Anoche estaba meando en mi jardín mexicano. Un paraíso. De seguro, mi editora alemana cambiará "meando" por "miccionando" o algo por el estilo. Pero salía de mí. Todos los que me conocen saben que yo meo, no "micciono".
En febrero de 1992, meé en el jardín de la Casa Blanca, en Washington D. C. Eran otros tiempos. No me juzguen, tenía veintidós años y era mi primer viaje al extranjero. No es lo mismo decir "miccioné" en el patio de Bush el viejo" que "meé en el jardín del presidente". Hasta me traje una hoja de su jardín. Aun la conservo.
Volviendo a mi jardín, siempre he tenido una extraña fascinación con la luna llena. De niño, dormirme con la ventana abierta mirando la luna llena siempre me provocaba un ataque de asma. La muy cabrona, tan bella pero tan maliciosa con un niño flaco.

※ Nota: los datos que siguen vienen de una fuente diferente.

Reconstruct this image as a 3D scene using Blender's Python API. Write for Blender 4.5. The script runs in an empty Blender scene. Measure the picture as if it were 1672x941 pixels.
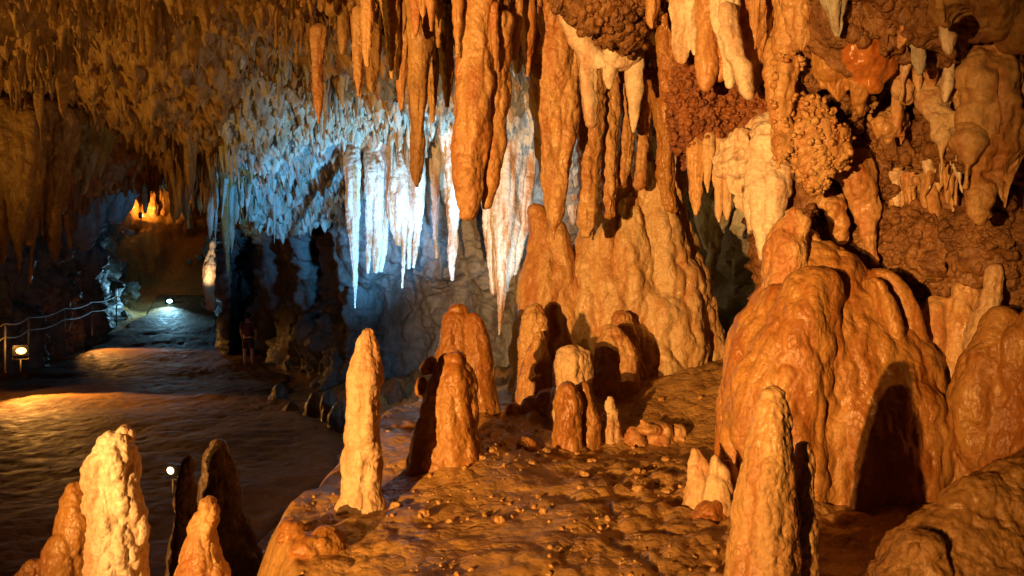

Anoche, mirándola de frente, mi cuerpo liberándose de sus excesos, recordé las muchas veces que la he visto en mi vida. Me vino a la mente primero la mano fuerte y amable de mi padre, caminando por un camino de piedras azules, camino a la casa paterna —de él, no mía, aunque mía—. Nuestras sombras en el suelo, ella, la luna, luz del cielo. El ruido de nuestros pasos, el sonido de las piedras pisadas, una rana a lo lejos.
Un niño con miedo a la noche, un padre protector bajo una luna llena. Su mano firme. Te marca de por vida, te hace hombre.
Luego seguí. Mi mente voló a una de aquellas "escuelas al campo" a las que el Orador Orate nos obligó a decenas de miles de mi generación. "Estudio y trabajo", decía el maldito. Para colmo, justificaba nuestra esclavitud con alguna frase de José Martí, un poeta que nunca pisó un surco.
Un niño de once años en un campo de Güines, en la noche. Durmiendo sobre una colchoneta sucia en un albergue lleno de otros niños, aunque más desarrollados que uno. Lo comprobaba todos los días en las multitudinarias duchas a cielo abierto. De arriba te caía un agua de pozo helado, abajo tus pies eran atacados por un regimiento de hongos invencibles. "Revolucionarios".
Y en aquel campo desolado, triste para un niño que nunca había dormido lejos de sus padres, miraba arriba la luna, llena, y abajo mi sombra sobre la tierra, antes de regresar la mirada triste hacia ella.
Y allí pensaba: “Esta misma luna está iluminando ahora algún lugar de este mundo donde la gente es feliz. Aquí alumbra el lúgubre sitio donde estoy yo”.
Anoche, meando profusamente, esa misma luna proyectaba mi sombra. Anoche la miré como siempre, pero ahora pensando que está iluminando también a mi triste Cuba, a mis padres, a los pocos amigos que me quedan en esa isla cautiva donde ella proyectó la sombra de aquel niño triste, ahora feliz hombre.
Les puedo decir que sentí la misma tristeza, la soledad. Hijos de puta, Barrigones de mierda.
Ahora me dieron ganas otra vez, me meo en todos ellos.